### What to produce:
Output exactly the lines from the first one down to the line containing "S = bpy.context.scene", inclusive.

[BEGIN Provided material]

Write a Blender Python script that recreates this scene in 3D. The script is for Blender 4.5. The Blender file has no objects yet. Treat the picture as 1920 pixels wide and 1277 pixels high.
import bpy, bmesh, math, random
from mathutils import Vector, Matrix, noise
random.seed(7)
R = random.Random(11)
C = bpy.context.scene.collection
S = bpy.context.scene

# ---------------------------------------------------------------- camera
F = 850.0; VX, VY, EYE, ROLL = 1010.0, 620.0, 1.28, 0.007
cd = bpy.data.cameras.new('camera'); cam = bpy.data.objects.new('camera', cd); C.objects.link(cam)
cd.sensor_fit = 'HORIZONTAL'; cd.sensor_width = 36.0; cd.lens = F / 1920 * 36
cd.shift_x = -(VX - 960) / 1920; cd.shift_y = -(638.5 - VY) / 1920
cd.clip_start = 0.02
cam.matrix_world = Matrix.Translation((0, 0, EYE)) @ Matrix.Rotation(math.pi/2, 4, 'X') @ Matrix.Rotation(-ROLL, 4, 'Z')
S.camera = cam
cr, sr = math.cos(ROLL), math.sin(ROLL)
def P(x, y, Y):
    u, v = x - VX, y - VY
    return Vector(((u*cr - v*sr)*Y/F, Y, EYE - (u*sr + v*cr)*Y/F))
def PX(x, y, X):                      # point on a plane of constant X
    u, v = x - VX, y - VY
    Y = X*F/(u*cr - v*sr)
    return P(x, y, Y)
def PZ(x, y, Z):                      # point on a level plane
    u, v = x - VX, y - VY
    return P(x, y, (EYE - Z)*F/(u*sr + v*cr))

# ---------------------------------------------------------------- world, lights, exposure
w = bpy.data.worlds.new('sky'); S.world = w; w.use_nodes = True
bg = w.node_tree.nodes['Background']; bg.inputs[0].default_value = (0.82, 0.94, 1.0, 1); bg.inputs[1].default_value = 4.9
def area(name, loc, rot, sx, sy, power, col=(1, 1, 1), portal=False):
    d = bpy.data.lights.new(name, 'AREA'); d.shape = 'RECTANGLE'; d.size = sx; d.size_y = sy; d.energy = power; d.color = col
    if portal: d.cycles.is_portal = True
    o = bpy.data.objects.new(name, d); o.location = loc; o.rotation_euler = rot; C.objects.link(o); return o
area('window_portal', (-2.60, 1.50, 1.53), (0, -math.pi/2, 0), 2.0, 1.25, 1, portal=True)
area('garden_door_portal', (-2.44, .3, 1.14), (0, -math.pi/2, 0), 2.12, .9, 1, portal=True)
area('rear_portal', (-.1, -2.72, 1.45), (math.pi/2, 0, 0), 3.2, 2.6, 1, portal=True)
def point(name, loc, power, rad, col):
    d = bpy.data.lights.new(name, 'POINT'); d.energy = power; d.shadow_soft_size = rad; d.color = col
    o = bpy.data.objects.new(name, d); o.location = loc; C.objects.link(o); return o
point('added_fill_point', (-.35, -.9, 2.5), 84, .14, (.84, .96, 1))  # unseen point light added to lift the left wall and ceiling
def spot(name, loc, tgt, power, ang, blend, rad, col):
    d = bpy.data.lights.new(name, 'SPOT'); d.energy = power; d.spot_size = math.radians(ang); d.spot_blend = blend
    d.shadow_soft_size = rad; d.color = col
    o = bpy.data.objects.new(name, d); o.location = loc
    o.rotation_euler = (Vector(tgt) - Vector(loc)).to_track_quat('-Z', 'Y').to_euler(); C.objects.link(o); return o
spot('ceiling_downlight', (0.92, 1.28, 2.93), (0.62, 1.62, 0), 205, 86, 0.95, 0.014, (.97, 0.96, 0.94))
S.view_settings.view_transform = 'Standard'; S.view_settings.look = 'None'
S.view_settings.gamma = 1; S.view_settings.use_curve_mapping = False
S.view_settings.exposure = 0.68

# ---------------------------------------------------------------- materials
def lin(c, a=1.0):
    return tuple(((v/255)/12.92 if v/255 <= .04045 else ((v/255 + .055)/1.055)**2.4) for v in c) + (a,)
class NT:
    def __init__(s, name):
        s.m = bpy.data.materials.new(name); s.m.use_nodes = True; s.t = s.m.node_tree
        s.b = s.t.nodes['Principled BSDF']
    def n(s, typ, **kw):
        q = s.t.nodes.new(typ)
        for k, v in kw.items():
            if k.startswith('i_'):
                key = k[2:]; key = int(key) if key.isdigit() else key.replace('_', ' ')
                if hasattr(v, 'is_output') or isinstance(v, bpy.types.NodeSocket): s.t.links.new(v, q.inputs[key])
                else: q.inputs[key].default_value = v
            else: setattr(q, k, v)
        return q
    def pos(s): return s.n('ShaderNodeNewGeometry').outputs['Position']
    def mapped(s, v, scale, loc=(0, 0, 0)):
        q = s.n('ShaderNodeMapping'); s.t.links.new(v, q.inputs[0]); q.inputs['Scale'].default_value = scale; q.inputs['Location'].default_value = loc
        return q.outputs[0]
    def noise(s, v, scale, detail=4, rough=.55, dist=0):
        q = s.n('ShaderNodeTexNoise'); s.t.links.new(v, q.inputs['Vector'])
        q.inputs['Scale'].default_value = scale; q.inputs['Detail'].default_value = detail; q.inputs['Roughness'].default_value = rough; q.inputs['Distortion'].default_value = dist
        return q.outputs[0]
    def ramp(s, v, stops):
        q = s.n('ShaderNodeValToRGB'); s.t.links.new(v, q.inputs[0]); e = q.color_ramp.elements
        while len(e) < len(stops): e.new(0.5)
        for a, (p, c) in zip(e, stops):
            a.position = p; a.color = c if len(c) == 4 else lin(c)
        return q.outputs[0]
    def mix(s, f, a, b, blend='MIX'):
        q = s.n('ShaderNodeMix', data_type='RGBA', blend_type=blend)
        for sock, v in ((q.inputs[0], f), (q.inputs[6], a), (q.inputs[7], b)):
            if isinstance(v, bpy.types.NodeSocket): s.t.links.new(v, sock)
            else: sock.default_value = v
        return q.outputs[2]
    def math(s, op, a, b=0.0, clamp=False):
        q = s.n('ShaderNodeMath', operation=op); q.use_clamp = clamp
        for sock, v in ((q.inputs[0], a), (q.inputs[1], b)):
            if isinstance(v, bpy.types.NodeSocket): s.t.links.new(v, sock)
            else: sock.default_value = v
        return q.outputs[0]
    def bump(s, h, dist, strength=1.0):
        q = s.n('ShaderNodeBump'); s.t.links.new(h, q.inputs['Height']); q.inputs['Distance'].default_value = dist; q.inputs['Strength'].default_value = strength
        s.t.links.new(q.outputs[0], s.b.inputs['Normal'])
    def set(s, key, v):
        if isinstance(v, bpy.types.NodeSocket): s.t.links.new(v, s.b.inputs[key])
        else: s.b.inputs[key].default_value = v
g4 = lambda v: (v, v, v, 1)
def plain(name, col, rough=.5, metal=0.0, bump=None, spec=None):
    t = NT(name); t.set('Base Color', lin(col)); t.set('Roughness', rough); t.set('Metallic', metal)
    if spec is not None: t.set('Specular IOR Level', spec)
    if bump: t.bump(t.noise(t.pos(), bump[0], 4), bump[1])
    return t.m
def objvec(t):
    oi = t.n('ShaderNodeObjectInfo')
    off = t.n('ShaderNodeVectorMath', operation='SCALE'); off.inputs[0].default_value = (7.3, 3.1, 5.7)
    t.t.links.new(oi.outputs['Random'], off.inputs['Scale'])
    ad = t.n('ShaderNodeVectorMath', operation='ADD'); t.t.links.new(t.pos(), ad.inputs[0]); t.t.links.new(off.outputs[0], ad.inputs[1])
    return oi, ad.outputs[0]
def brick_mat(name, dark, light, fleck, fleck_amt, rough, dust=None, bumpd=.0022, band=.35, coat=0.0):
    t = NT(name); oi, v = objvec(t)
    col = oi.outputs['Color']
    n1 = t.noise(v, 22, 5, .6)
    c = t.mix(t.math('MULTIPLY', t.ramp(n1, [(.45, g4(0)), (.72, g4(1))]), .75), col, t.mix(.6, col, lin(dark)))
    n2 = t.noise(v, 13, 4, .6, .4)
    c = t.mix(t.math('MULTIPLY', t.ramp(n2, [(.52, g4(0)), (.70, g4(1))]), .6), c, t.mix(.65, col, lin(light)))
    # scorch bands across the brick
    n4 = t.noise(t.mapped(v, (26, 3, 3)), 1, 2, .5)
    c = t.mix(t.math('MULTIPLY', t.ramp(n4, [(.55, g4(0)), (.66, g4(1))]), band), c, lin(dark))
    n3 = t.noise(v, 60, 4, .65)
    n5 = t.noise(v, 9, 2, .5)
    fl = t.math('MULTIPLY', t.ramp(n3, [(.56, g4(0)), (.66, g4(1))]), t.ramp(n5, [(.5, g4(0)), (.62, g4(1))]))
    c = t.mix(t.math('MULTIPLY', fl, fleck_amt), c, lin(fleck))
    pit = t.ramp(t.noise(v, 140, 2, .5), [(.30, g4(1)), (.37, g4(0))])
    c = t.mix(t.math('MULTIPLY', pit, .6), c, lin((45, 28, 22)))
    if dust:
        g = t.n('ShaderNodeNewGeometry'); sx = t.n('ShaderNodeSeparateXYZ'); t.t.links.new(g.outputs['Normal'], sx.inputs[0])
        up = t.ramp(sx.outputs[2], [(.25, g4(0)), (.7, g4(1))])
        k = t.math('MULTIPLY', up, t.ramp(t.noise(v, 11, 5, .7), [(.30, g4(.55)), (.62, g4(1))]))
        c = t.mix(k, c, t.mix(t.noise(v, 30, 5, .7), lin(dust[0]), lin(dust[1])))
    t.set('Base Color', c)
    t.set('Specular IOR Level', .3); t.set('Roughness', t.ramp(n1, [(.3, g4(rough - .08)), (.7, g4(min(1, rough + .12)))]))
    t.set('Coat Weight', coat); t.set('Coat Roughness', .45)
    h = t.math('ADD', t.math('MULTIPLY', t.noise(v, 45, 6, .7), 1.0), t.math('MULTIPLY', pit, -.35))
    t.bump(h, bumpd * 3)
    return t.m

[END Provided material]

### Right answer:
Write a Blender Python script that recreates this scene in 3D. The script is for Blender 4.5. The Blender file has no objects yet. Treat the picture as 1920 pixels wide and 1277 pixels high.
import bpy, bmesh, math, random
from mathutils import Vector, Matrix, noise
random.seed(7)
R = random.Random(11)
C = bpy.context.scene.collection
S = bpy.context.scene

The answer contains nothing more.